Le ministre explique dans une interview à AEF Info qu’il a, faute d’accepter de reporter les épreuves de spécialités, « décidé de resserrer les programmes d’examen » pour ces épreuves. Les enseignant·es chargé·es des cours de spécialités devraient donc se réjouir d’avoir connaissance d’une modification de leur programme un mois après la rentrée ? Ils et elles devraient sans doute remercier le ministre d’avoir une si grande considération pour leurs enseignements puisqu’il affirme que « la spécialité représente le cœur du travail des candidates et des candidats ». Alors, pourquoi traiter avec une telle désinvolture les apprentissages des élèves et les progressions pédagogiques des professeur·es ? Un allègement dans l’urgence ne répond pas aux besoins exprimés par la profession. Le SNES-FSU avait demandé en vain, en 2021, une révision générale des programmes suite à la crise sanitaire, pour tenir compte des discontinuités pédagogiques vécues depuis deux ans et demi. Il était alors hors de question de toucher à ces programmes dont le ministre Blanquer se félicitait de « l’excellence » et de « l’ambition ». La décision de son successeur un mois après la rentrée 2022 ne fait en réalité que prolonger ce déni. D’autant qu’il n’apporte aucune réponse aux problèmes soulevés par l’épreuve anticipée de français. Les allègements annoncés ne la concernent pas, alors qu’enseigner les lettres en lycée, avec les programmes infaisables et le format actuel des épreuves d’examen, conduit à une charge de travail démesurée.

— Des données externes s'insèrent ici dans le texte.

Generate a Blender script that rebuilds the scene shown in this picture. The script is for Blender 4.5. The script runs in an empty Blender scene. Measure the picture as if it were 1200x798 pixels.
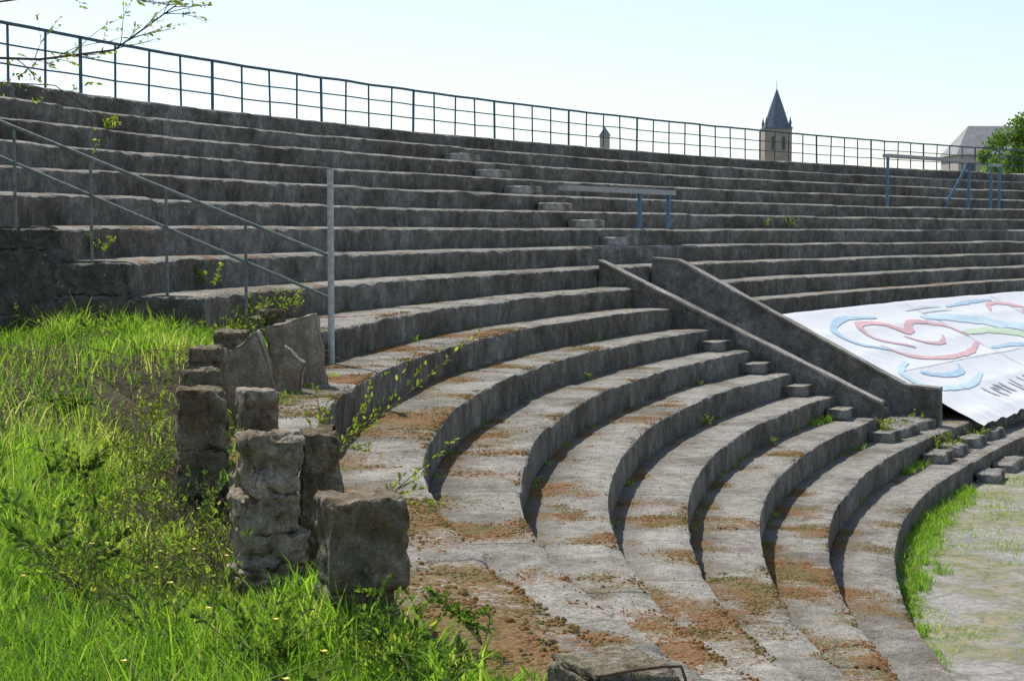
import bpy, bmesh, math, random
import numpy as np
from mathutils import Vector, Matrix, noise

random.seed(7); rng=np.random.default_rng(7)
S=0.38; K0=11.8; E=K0*S; T=2.1
scn=bpy.context.scene
scn.view_settings.view_transform='Standard'
try: scn.view_settings.look='None'
except Exception: pass
scn.view_settings.exposure=0

# ------------------------------------------------------------------ helpers
def smooth(x,a,b):
    t=min(1,max(0,(x-a)/(b-a))); return t*t*(3-2*t)
def link(o):
    scn.collection.objects.link(o); return o
def tag(o,label=None,cat=None,group=None,kind=None):
    if label: o["label"]=label
    if cat: o["category"]=cat
    if group: o["group"]=group
    if kind: o["kind"]=kind
    return o
def empty(name,loc=(0,0,0)):
    o=bpy.data.objects.new(name,None); o.location=loc; o.empty_display_size=.3; return link(o)
def mesh_obj(name,verts,faces,mats=(),midx=None,smoothf=False,parent=None):
    me=bpy.data.meshes.new(name); me.from_pydata([tuple(v) for v in verts],[],faces)
    for m in mats: me.materials.append(m)
    if midx is not None: me.polygons.foreach_set("material_index",midx)
    if smoothf: me.polygons.foreach_set("use_smooth",[True]*len(me.polygons))
    me.update()
    o=bpy.data.objects.new(name,me); link(o)
    if parent is not None:
        o.parent=parent; o.matrix_parent_inverse=Matrix.Translation(-Vector(parent.location))
    return o

# --------------------------------------------------------- guide curve of the bowl
LS=np.arange(-75,240,0.1)
def curv(l):
    if l<-2: return 1.0
    if l<2: return 1.0-0.43*(l+2)/4
    if l<40: return .57
    if l<50: return .57-.37*(l-40)/10
    return .2
i0=int(np.argmin(abs(LS)))
TH=np.zeros(len(LS)); cv=[curv(l) for l in LS]
for i in range(i0+1,len(LS)): TH[i]=TH[i-1]+cv[i]*.1
for i in range(i0-1,-1,-1): TH[i]=TH[i+1]-cv[i]*.1
TH=np.radians(TH)
PX=np.zeros(len(LS)); PY=np.zeros(len(LS)); PX[i0]=-4.0; PY[i0]=38
for i in range(i0+1,len(LS)):
    PX[i]=PX[i-1]+.1*math.sin(TH[i]); PY[i]=PY[i-1]+.1*math.cos(TH[i])
for i in range(i0-1,-1,-1):
    PX[i]=PX[i+1]-.1*math.sin(TH[i]); PY[i]=PY[i+1]-.1*math.cos(TH[i])
def pos(l,d,h):
    """l along the row, d uphill from guide edge, h below eye level; unit = one riser"""
    f=(l+75)/.1; i=int(f); i=max(0,min(len(LS)-2,i)); t=f-i
    x=PX[i]*(1-t)+PX[i+1]*t; y=PY[i]*(1-t)+PY[i+1]*t; th=TH[i]*(1-t)+TH[i+1]*t
    return Vector(((x-math.cos(th)*d)*S,(y+math.sin(th)*d)*S,(K0-h)*S))
def head(l):
    i=int((l+75)/.1); return TH[max(0,min(len(LS)-1,i))]
def dk(k,l):
    d=(3.8-k)*T
    if k<2.0: d+=1.5*(1-smooth(l,12,26))
    return d
def a_back(l): return 2.1-.62*(1-smooth(l,2,9))
def back_of(k,l):
    if k<-6.1: return dk(k,l)+6
    if abs(k-3.8)<.1: return a_back(l)
    return dk(k-1,l)

# ------------------------------------------------------------------ materials
class NT:
    def __init__(s,name):
        s.m=bpy.data.materials.new(name); s.m.use_nodes=True; s.t=s.m.node_tree; s.n=s.t.nodes; s.l=s.t.links
        s.b=s.n["Principled BSDF"]; s.out=s.n["Material Output"]
        s.tc=s.n.new("ShaderNodeTexCoord")
    def L(s,a,b): s.l.new(a,b)
    def noise(s,scale,detail=4,rough=.55,vec=None,stretch=None):
        n=s.n.new("ShaderNodeTexNoise"); n.inputs["Scale"].default_value=scale; n.inputs["Detail"].default_value=detail; n.inputs["Roughness"].default_value=rough
        v=vec or s.tc.outputs["Object"]
        if stretch:
            mp=s.n.new("ShaderNodeMapping"); mp.inputs["Scale"].default_value=stretch; s.L(v,mp.inputs[0]); v=mp.outputs[0]
        s.L(v,n.inputs["Vector"]); return n.outputs["Fac"]
    def ramp(s,fac,stops,interp='LINEAR'):
        r=s.n.new("ShaderNodeValToRGB"); r.color_ramp.interpolation=interp
        e=r.color_ramp.elements
        while len(e)<len(stops): e.new(.5)
        for i,(p,c) in enumerate(stops):
            e[i].position=p; e[i].color=(c,c,c,1) if not hasattr(c,'__len__') else (*c,1)
        s.L(fac,r.inputs[0]); return r.outputs[0]
    def mix(s,f,a,b,mode='MIX'):
        m=s.n.new("ShaderNodeMix"); m.data_type='RGBA'; m.blend_type=mode
        for sock,v in ((m.inputs[0],f),(m.inputs[6],a),(m.inputs[7],b)):
            if hasattr(v,'is_output'): s.L(v,sock)
            elif hasattr(v,'__len__'): sock.default_value=(*v,1)
            else: sock.default_value=v if sock==m.inputs[0] else (v,v,v,1)
        return m.outputs[2]
    def math(s,op,a,b=0.0,c=None):
        m=s.n.new("ShaderNodeMath"); m.operation=op
        for i,v in enumerate((a,b) if c is None else (a,b,c)):
            if hasattr(v,'is_output'): s.L(v,m.inputs[i])
            else: m.inputs[i].default_value=v
        return m.outputs[0]
    def bump(s,h,strength=.5,dist=.01,prev=None):
        b=s.n.new("ShaderNodeBump"); b.inputs["Strength"].default_value=strength; b.inputs["Distance"].default_value=dist
        s.L(h,b.inputs["Height"])
        if prev: s.L(prev,b.inputs["Normal"])
        return b.outputs[0]
    def fin(s,col,rough=.9,normal=None,spec=.2,metal=0):
        if hasattr(col,'is_output'): s.L(col,s.b.inputs["Base Color"])
        else: s.b.inputs["Base Color"].default_value=(*col,1)
        s.b.inputs["Roughness"].default_value=rough
        s.b.inputs["Specular IOR Level"].default_value=spec
        s.b.inputs["Metallic"].default_value=metal
        if normal: s.L(normal,s.b.inputs["Normal"])
        return s.m

def concrete(name,dark=(.15,.14,.125),light=(.35,.335,.305),attr=True,mossy=.0,streak=.55,scale=1.0,risc_col=(.085,.08,.072),rk=.55,stain=0):
    m=NT(name)
    n1=m.noise(.9*scale,5,.65); n2=m.noise(7*scale,5,.7); n3=m.noise(50,3,.75); n4=m.noise(170,1,.6)
    c=m.ramp(n2,[(.3,dark),(.68,light)])
    c=m.mix(.95,c,m.ramp(n1,[(.36,(.55,.53,.49)),(.5,(.96,.95,.92)),(.64,(1.13,1.12,1.11))]),'MULTIPLY')
    c=m.mix(.95,c,m.ramp(n3,[(.33,.38),(.48,.95),(.72,1.45)]),'MULTIPLY')
    c=m.mix(.8,c,m.ramp(n4,[(.3,.55),(.7,1.45)]),'MULTIPLY')
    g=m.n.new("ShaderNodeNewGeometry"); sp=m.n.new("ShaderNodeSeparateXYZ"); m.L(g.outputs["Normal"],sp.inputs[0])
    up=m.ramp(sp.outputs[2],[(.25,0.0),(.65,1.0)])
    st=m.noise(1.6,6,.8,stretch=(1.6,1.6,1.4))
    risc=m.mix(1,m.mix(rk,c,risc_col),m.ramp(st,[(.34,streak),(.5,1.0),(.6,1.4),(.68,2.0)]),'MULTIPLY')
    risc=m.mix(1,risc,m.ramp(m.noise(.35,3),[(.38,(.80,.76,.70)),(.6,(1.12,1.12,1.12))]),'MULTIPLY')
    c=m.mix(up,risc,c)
    lich=m.ramp(m.noise(23,2,.4),[(.66,0.0),(.7,1.0)])
    c=m.mix(m.math('MULTIPLY',lich,.4),c,(.42,.42,.38))
    if attr:
        a=m.n.new("ShaderNodeAttribute"); a.attribute_name="rowuv"
        s2=m.n.new("ShaderNodeSeparateXYZ"); m.L(a.outputs["Vector"],s2.inputs[0])
        fr=m.math('FRACT',m.math('MULTIPLY_ADD',s2.outputs[0],1/2.6,m.math('MULTIPLY',m.noise(3,2),.006)))
        j=m.math('LESS_THAN',fr,.007)
        c=m.mix(m.math('MULTIPLY',j,.7),c,(.05,.045,.038))
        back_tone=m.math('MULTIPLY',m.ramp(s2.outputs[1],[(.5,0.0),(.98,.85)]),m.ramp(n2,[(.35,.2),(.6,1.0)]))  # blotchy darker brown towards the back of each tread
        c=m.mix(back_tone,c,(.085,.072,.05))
        mo=m.ramp(m.math('ADD',s2.outputs[2],m.math('MULTIPLY',m.math('SUBTRACT',m.noise(18,7,.85),.5),3.4)),[(.33,0.0),(.48,1.0)])
        mc=m.ramp(m.noise(1.5,4),[(.36,(.12,.11,.035)),(.48,(.18,.12,.04)),(.6,(.215,.10,.038))])
        mc=m.mix(.9,mc,m.ramp(m.noise(45,3,.7),[(.35,.35),(.65,1.5)]),'MULTIPLY')
        c=m.mix(m.math('MULTIPLY',m.math('MULTIPLY',mo,up),.9),c,mc)
    if stain>0:
        stn=m.math('MULTIPLY',m.ramp(m.noise(3,5,.7,stretch=(2.5,2.5,.5)),[(.45,0.0),(.6,1.0)]),stain)
        c=m.mix(stn,c,(.20,.125,.07))
    if mossy>0:
        mo=m.math('MULTIPLY',m.ramp(m.noise(8,6,.75),[(.42,0.0),(.58,1.0)]),mossy)
        mo=m.math('MULTIPLY',mo,m.mix(up,.55,1.0))
        c=m.mix(mo,c,m.ramp(m.noise(3.5),[(.4,(.085,.085,.035)),(.6,(.16,.10,.045))]))
    b=m.bump(n3,.75,.016); b=m.bump(n2,.65,.035,b)
    return m.fin(c,.93,b,.15)

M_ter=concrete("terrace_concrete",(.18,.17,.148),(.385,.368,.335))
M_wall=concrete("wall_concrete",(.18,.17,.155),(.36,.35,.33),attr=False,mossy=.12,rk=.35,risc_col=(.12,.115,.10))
M_end=concrete("end_wall_concrete",(.09,.085,.078),(.24,.23,.215),attr=False,mossy=.15,rk=.5,risc_col=(.05,.048,.044))
M_post=concrete("post_concrete",(.10,.09,.068),(.37,.335,.27),attr=False,mossy=.75,streak=.4,scale=1.3,risc_col=(.10,.09,.07),rk=.35,stain=.35)
M_stone=concrete("pale_stone",(.22,.195,.15),(.56,.51,.43),attr=False,mossy=.42,streak=.4,scale=1.3,risc_col=(.30,.27,.21),rk=.4,stain=.4)
M_block=concrete("block_concrete",(.20,.19,.165),(.42,.40,.36),attr=False,mossy=.15)
M_slab=concrete("coping_concrete",(.24,.23,.205),(.48,.46,.42),attr=False,mossy=.15,streak=.6,risc_col=(.28,.265,.24),rk=.4)
M_panel=concrete("panel_concrete",(.24,.22,.19),(.50,.47,.41),attr=False,mossy=.2,streak=.6,risc_col=(.36,.33,.28),rk=.45,stain=.6)

def simple(name,col,rough=.6,var=.3,scale=20,metal=0,spec=.3,stretch=None):
    m=NT(name); n=m.noise(scale,5,.65,stretch=stretch)
    c=m.mix(1,col,m.ramp(n,[(.3,1-var),(.7,1+var)]),'MULTIPLY')
    return m.fin(c,rough,m.bump(n,.3,.004),spec,metal)
M_rail=simple("railing_paint",(.075,.115,.155),.6,.4,8)
M_hand=simple("handrail_paint",(.18,.205,.19),.6,.45,14)
M_pole=simple("galvanised_pole",(.46,.47,.45),.5,.3,18)
M_blue=simple("blue_paint",(.10,.20,.33),.5,.3,12)
M_beam=simple("weathered_beam",(.40,.40,.39),.85,.25,9)
M_rust=simple("rusty_iron",(.13,.075,.05),.8,.5,30)
M_bark=simple("bark",(.10,.075,.05),.9,.4,30)
M_twig=simple("dry_twig",(.20,.145,.10),.9,.45,20)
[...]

Pap Ndiaye explique à AEF Info que « L’année scolaire ne se termine pas au mois de mars, car il y a le contrôle continu qui court jusqu’à la fin de l’année scolaire » oubliant opportunément que les spécialités n’y sont pas prises en compte. Il annonce vouloir «  travailler sur la question du troisième trimestre, afin qu’il soit aussi plein du point de vue pédagogique que possible et qu’il ne soit pas un trimestre en pointillé. » Il est certain que niveau d’exaspération des personnels face à cette gestion à courte-vue du calendrier pédagogique est lui, déjà plein.

En finir avec le diktat Parcoursup !

La raison devrait imposer de revoir ce calendrier, et c’est possible ! A moins de réduire l’intérêt des enseignements de spécialités à leur rôle de sélection pour l’accès à l’enseignement supérieur, rien ne justifie de gâcher une année scolaire entière. Comme le demandent quasi à l’unanimité les organisations syndicales et les associations de spécialistes, il faut sortir du carcan imposé par le calendrier de la sélection pour revenir à des épreuves en juin. Le vœu intersyndical adopté en Conseil supérieur de l’Éducation le 15 septembre dernier exige l’ouverture urgente de concertations sur le calendrier des épreuves de spécialité et les programmes du cycle terminal. Plus généralement, le SNES-FSU va continuer d’informer à tous les niveaux de l’institution, avec tous les acteurs de la communauté éducative, sur la nécessité de revoir l’organisation d’un lycée entièrement plombé par l’obsession de l’évaluation. Cette obsession est aussi induite par la mise en place du contrôle continu, que le SNES-FSU dénonce en demandant un retour à un baccalauréat évalué par des épreuves nationales et terminales.